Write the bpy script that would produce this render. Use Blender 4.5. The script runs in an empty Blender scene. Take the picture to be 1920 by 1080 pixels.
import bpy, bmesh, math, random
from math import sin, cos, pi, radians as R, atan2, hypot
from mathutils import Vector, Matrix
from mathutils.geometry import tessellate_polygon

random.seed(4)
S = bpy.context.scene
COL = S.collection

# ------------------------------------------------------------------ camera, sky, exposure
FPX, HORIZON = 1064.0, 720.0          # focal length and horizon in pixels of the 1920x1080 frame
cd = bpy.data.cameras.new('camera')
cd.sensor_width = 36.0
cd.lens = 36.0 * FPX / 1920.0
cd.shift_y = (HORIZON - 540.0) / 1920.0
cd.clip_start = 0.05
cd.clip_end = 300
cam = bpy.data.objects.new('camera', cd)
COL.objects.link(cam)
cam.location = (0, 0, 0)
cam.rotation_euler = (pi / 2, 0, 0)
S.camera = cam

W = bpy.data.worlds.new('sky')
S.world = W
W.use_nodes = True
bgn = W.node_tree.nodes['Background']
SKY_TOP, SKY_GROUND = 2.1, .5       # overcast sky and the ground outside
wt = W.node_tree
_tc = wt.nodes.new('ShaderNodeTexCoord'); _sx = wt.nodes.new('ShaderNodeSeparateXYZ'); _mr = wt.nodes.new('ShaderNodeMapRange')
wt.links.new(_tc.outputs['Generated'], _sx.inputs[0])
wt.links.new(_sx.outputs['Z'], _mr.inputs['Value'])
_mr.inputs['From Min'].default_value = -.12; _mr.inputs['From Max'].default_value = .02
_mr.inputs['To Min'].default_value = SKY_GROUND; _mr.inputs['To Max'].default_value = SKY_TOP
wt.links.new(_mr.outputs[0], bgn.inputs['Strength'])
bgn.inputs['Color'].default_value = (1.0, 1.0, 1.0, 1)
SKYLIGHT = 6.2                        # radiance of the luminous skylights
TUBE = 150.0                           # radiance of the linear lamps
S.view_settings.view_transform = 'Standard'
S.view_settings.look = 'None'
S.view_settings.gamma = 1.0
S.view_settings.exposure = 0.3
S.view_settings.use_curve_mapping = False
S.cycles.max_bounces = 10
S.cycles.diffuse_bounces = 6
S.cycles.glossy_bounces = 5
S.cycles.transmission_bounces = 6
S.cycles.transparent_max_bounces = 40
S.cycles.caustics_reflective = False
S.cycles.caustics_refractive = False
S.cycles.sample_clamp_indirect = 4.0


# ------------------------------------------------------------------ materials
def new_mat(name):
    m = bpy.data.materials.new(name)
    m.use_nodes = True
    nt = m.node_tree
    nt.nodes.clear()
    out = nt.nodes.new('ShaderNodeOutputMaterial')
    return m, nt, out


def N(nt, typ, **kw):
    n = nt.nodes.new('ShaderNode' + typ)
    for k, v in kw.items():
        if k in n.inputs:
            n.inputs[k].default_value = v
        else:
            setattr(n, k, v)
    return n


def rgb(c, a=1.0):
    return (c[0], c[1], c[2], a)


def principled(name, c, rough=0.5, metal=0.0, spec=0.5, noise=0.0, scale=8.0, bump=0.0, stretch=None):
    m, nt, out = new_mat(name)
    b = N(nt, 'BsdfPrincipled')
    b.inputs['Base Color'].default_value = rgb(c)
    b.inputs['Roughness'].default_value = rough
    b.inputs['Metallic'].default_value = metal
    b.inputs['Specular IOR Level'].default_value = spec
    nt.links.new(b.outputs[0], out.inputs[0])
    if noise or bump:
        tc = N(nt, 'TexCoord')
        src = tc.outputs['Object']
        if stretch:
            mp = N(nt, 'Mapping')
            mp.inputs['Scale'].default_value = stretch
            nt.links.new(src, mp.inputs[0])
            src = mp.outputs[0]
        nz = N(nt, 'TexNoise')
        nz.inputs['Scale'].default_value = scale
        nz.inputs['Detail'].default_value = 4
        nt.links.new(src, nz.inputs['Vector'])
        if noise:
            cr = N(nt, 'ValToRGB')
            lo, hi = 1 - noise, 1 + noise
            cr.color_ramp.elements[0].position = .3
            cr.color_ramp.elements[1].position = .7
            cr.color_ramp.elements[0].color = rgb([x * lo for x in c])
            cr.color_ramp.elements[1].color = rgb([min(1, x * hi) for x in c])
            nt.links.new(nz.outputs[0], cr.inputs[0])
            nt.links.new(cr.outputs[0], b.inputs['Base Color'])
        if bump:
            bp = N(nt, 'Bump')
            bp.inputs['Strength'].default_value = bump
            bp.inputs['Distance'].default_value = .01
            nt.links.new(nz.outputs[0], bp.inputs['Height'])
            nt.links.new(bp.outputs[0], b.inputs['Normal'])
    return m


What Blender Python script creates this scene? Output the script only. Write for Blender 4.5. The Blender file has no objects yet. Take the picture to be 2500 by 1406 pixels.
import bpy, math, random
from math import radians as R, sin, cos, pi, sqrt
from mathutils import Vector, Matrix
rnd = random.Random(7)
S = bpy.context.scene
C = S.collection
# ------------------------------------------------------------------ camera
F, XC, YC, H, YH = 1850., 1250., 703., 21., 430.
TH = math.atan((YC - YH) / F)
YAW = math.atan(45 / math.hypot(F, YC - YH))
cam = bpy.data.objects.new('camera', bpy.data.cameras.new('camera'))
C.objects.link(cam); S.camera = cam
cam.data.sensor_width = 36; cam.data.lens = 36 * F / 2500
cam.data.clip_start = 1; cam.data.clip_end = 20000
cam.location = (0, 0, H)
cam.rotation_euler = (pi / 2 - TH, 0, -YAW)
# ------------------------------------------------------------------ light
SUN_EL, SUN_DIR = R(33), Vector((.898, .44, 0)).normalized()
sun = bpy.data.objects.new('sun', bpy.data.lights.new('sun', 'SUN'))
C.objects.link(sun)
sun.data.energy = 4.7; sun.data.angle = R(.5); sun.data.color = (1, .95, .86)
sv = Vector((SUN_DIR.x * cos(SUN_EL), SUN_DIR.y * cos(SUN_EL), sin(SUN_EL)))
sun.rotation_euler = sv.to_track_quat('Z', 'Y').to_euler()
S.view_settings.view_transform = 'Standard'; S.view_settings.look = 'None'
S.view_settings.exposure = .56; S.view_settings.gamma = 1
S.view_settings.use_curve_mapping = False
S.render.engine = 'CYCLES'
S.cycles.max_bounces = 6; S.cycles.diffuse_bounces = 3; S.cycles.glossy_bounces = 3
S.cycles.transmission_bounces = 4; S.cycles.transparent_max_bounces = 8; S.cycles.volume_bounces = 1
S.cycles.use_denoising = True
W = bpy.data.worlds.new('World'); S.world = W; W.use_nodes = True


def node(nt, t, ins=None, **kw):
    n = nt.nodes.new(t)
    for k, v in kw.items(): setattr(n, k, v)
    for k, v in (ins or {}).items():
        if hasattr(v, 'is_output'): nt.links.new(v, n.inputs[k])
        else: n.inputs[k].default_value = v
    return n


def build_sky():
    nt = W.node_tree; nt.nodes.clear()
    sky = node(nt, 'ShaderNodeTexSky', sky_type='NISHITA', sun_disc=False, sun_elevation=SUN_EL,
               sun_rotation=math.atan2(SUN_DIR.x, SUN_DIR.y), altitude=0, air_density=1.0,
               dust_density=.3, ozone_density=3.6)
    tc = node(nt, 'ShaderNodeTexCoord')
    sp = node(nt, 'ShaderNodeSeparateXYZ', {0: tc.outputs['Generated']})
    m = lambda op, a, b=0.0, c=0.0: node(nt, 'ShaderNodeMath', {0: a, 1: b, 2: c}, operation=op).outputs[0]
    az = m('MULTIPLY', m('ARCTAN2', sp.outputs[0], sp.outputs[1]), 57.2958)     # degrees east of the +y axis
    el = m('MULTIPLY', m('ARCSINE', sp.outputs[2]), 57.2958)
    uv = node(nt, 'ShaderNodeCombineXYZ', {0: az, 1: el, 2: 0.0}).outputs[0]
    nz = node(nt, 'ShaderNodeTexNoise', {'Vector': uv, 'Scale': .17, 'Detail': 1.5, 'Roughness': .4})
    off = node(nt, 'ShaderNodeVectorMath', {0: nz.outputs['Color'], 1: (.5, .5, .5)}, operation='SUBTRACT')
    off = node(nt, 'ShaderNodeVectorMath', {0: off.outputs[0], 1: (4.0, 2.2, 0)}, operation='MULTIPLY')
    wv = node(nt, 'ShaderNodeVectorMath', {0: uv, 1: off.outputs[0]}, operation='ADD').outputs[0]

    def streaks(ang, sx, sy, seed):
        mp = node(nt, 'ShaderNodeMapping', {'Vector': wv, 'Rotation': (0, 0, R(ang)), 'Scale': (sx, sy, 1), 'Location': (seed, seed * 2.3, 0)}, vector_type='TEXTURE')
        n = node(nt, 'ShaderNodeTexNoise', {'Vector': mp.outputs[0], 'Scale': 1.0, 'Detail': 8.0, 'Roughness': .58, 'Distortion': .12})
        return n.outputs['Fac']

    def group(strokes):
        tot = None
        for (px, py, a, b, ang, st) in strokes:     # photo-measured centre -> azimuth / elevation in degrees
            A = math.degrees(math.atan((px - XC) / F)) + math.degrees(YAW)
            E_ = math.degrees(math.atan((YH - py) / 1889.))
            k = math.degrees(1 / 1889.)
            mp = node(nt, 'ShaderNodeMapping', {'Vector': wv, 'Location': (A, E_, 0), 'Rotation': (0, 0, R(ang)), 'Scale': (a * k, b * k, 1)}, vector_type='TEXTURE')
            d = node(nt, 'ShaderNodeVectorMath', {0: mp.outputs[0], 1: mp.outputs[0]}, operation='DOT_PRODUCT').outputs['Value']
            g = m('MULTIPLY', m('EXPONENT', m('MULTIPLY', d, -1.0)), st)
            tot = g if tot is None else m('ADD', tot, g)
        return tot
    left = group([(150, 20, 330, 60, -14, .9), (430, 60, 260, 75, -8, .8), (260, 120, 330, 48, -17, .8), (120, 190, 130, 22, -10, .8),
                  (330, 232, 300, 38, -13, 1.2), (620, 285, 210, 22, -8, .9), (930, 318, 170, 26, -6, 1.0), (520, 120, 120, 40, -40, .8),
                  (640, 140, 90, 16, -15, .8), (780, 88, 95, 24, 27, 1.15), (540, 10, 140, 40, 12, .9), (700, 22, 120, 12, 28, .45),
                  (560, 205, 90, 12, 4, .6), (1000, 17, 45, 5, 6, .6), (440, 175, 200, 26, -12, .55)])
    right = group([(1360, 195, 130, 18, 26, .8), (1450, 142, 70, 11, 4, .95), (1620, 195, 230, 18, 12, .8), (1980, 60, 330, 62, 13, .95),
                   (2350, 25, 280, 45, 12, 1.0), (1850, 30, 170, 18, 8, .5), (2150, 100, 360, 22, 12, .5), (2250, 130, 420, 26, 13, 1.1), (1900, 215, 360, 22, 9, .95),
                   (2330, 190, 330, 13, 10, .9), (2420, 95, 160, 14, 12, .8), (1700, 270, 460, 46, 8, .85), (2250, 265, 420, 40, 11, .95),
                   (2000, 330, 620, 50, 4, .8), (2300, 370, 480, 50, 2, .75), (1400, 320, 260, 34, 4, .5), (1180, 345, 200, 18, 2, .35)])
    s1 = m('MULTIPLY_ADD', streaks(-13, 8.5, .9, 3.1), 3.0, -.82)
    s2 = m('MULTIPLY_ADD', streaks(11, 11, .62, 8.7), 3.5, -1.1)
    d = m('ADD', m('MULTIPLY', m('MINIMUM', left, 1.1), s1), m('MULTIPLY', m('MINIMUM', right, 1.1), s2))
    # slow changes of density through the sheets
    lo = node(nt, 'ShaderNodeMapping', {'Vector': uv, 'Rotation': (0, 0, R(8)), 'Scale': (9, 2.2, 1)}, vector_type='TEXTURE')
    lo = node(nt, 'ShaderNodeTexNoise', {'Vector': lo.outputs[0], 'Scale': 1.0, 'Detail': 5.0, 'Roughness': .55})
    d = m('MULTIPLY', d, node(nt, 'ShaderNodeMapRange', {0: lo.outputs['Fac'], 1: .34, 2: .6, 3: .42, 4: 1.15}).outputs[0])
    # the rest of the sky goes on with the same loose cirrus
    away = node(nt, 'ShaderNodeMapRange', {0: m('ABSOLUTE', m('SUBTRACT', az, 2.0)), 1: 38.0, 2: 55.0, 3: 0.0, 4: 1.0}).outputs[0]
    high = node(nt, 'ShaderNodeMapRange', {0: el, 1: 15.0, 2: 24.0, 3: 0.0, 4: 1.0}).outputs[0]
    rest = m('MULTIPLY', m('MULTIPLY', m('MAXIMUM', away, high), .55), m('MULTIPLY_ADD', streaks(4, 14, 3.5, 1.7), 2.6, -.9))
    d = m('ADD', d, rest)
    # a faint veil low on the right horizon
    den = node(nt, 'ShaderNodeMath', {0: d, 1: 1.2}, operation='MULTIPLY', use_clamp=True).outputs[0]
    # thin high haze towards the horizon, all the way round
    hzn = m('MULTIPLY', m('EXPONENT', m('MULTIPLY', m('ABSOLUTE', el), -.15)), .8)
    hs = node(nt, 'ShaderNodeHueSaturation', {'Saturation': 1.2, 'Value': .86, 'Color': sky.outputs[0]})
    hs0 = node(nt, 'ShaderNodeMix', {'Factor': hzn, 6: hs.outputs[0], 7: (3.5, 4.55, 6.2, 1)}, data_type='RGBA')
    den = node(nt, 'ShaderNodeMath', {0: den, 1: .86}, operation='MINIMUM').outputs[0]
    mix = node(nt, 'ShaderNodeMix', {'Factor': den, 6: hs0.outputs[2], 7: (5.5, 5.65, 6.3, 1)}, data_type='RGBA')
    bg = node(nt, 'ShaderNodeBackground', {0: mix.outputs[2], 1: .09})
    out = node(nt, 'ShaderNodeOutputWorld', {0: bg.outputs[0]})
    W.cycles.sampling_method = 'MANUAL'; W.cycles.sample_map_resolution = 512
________
### [WRITTEN TASK]
Each line from the start of the listing above through the line containing "COL = S.collection" should be copied exactly, please, with no other lines added.

### [EXERCISE RESPONSE]
Write the bpy script that would produce this render. Use Blender 4.5. The script runs in an empty Blender scene. Take the picture to be 1920 by 1080 pixels.
import bpy, bmesh, math, random
from math import sin, cos, pi, radians as R, atan2, hypot
from mathutils import Vector, Matrix
from mathutils.geometry import tessellate_polygon

random.seed(4)
S = bpy.context.scene
COL = S.collection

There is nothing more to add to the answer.